If Maponics (homepage here) is suing to enjoin use of a specific computer program (reproduction, distribution, and so forth) , then it is likely on pretty safe ground.  If it is suing to enjoin use of specific images, then it is also probably on pretty safe ground.  If it is suing to enjoin use of the data that Wahl and his colleagues used to create the original maps, then Maponics should be and I hope will be flogged with an IP noodle.  Maponics doesn’t and can’t own the underlying data, because Maponics didn’t create it, and from the story above, it appears that Wahl didn’t create it, either.  At most, it appears that Wahl and his colleagues collected a bunch of public domain data and transferred the collection to Maponics.  That might give Maponics a weak “collective copyright” leg to stand on, but it appears that Wahl only mapped the data to pre-existing neighborhoods, and there is little that is original or copyrightable in documenting something that already existed.  Wahl’s methods for combining and representing it are uncopyrightable “methods of operation” under Section 102(b) of the Copyright Act.  (In theory, a method is patentable — but only so long as the method is novel, nonobvious, and useful.)  Copyright law would preempt any claim to the method, the data, or the maps that is based on the law of “unfair competition.”

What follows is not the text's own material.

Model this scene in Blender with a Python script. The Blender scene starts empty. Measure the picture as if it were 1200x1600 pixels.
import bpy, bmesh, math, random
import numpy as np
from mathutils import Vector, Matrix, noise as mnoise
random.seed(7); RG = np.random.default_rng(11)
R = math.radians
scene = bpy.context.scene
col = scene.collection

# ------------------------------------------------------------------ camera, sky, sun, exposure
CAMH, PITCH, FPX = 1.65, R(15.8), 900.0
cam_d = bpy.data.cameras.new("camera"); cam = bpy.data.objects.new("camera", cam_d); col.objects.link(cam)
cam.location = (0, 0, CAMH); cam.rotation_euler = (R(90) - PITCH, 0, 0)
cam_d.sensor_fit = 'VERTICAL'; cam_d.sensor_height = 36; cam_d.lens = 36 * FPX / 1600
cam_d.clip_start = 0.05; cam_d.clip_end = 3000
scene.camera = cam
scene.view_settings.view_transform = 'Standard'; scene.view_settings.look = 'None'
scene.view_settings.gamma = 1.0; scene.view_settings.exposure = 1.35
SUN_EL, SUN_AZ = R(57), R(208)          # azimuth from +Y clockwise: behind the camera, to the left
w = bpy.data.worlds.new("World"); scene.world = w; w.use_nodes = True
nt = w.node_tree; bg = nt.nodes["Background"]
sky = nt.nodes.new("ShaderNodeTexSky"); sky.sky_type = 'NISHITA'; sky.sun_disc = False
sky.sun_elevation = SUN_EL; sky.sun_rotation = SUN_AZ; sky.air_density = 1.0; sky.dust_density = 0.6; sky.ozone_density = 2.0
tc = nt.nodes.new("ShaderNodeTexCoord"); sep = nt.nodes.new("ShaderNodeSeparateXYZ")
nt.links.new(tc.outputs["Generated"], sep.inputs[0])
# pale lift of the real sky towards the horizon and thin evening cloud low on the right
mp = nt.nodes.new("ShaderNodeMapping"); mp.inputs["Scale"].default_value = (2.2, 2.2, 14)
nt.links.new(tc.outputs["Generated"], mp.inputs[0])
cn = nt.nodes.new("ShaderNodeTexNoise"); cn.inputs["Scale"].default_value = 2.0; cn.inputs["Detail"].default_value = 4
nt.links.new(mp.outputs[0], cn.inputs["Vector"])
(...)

Mapmaking tools are widely available these days, and maps themselves occupy an odd place in modern copyright law in light of the Feist decision.  (Copyright historians know that maps have long had honored places in the law, but as justifications for copyright have shifted, copyright in maps is less secure than it once was.)  That combination puts professional mapmaking firms like Maponics in a tough position.  They would like to charge high prices for professional services to clients who are willing to pay for them, all things being equal.  But information technology and networks of collaboration make cheap maps easy to come by.  It’s a story that is being repeated over and over again across the many worlds of creativity and innovation.